When he entered the scene in 1970 with Koundoum – a short documentary about a dance ritual from Grand Bassam –, three major auteurs, Timite Bassori, Desire Ecare, and Henri Duparc, had already, with only a mighty fistful of films, established a certain local style of filmmaking: Cautiously cosmopolitan and guardedly modern, with always a certain casually caustic edge – the Ivory Coast was once considered to be something like the most ‘European’ of all African countries, whatever that might mean and good that might do, their films seem to ask…; of these three founding masters, only Duparc was in the end able to build a more massive oeuvre – Timite became an administrator in the mid-70s while Ecare got lost for something like 15 years in the making of his chef d’oeuvre, Visage de femmes (1985).
After Koundoum, Gnoan got a job with the national television which produced his next films. It’s the half hour-TV-short Amanie (1972) which gives a first inclination of the shape of all the things Gnoan’ian to come: The tale of a huckster from the hinterland hitting the capital of Abidjan, making just a fine mess that exposes a certain shallowness here and a good deal of vanity there, until he finally vanishes back to the country side. The short Gboundo (1973), the medium-length Le chapeau (1976), and, after a nine-year-hiatus, the feature-length Ablakon (1984) follow in a similar way with tales of con artists turning occasionally and just by default into society’s court jesters.
With Bouka (1988), Gnoan’s filmmaking turns towards a different subject: He starts to contemplate the influence of Western on the local culture/s.
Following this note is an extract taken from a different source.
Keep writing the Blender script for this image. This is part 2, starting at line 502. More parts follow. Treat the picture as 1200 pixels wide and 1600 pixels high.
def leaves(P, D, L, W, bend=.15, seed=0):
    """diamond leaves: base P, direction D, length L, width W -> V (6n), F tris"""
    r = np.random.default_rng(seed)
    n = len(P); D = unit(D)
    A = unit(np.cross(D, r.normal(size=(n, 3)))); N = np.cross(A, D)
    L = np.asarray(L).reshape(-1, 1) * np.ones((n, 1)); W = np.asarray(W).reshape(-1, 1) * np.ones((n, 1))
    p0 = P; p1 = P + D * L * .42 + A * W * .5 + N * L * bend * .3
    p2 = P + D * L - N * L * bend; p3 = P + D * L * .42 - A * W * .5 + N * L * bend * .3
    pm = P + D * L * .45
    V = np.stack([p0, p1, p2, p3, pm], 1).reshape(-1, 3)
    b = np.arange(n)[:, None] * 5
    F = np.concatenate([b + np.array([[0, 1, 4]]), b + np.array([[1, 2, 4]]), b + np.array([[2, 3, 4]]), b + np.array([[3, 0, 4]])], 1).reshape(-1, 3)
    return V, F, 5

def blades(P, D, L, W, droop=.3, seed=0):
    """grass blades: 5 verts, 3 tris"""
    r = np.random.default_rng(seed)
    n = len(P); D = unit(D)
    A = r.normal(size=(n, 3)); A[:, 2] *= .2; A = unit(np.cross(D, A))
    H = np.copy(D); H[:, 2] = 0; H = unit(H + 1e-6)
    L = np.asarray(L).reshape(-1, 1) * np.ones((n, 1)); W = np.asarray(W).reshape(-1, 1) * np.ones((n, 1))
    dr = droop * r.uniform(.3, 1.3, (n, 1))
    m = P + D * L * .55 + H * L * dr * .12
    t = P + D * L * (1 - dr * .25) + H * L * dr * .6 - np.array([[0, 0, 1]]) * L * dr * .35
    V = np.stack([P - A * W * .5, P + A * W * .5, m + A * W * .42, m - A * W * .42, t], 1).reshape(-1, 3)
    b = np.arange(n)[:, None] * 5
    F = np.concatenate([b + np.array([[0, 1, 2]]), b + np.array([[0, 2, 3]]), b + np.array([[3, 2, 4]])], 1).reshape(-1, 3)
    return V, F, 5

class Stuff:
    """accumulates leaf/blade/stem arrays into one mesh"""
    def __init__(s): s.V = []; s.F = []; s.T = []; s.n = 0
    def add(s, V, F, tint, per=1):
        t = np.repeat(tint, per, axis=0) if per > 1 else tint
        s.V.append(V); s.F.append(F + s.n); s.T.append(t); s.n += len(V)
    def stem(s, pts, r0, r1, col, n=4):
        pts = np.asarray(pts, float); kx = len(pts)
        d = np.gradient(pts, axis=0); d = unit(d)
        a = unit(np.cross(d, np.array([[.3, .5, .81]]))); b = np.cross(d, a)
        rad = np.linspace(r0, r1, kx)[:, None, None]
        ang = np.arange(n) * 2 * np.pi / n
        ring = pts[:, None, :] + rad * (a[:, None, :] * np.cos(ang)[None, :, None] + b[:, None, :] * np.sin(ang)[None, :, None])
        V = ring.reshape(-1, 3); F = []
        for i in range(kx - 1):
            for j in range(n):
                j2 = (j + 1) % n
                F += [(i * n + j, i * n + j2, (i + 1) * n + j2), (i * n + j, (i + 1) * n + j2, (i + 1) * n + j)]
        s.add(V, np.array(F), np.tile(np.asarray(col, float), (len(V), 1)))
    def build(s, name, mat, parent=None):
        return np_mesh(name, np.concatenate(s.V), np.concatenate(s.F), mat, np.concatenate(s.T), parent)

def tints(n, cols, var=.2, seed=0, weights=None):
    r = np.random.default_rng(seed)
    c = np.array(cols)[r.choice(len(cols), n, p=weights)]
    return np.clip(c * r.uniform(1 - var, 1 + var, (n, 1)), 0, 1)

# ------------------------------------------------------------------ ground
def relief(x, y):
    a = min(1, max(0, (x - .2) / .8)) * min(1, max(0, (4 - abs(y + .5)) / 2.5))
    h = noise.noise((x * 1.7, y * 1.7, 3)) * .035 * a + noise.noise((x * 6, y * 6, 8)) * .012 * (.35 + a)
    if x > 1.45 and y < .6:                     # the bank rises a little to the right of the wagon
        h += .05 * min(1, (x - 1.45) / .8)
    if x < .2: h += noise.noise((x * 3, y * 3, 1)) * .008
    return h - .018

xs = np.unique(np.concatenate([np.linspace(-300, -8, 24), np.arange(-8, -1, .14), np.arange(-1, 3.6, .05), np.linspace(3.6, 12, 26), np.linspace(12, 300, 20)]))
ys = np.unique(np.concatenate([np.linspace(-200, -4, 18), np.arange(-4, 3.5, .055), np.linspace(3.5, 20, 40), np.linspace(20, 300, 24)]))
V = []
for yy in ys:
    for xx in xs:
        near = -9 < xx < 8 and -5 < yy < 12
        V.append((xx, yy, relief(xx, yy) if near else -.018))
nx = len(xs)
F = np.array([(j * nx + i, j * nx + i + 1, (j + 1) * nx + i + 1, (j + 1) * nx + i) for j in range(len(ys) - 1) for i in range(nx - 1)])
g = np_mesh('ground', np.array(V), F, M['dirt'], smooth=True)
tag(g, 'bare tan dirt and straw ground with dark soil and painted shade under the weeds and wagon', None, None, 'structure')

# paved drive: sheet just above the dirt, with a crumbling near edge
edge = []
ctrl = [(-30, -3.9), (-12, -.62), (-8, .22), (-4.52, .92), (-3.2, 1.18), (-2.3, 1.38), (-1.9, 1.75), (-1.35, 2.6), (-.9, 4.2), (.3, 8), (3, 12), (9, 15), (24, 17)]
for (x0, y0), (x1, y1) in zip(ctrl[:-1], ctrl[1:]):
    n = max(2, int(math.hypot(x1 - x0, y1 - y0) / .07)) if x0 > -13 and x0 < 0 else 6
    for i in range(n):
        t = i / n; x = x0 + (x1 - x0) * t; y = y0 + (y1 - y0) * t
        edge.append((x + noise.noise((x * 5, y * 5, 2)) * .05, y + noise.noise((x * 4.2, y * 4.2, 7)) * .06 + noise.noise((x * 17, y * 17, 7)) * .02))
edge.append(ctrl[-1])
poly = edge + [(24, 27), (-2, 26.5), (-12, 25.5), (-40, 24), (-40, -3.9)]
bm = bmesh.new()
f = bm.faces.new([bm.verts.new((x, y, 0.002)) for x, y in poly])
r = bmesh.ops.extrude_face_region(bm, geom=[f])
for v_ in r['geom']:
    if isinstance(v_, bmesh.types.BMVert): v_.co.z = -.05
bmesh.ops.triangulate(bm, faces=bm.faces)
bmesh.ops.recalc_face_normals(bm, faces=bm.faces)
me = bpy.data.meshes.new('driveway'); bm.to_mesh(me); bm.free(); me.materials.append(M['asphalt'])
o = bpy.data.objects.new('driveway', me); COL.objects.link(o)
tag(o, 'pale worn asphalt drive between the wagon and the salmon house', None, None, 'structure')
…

Bouka as well as Au nome du Christ (1993), his probably most celebrated work, both deal with the battle between Christian and traditional local values, while his last work to date, Adanggaman (1999), is a fury-filled epic on the history of slavery and the collaboration of Africans in selling their own peoples. It’s probably a sign of the times changing for the worse that Gnoan feels the need to consider things in a more historical-global way: to remember.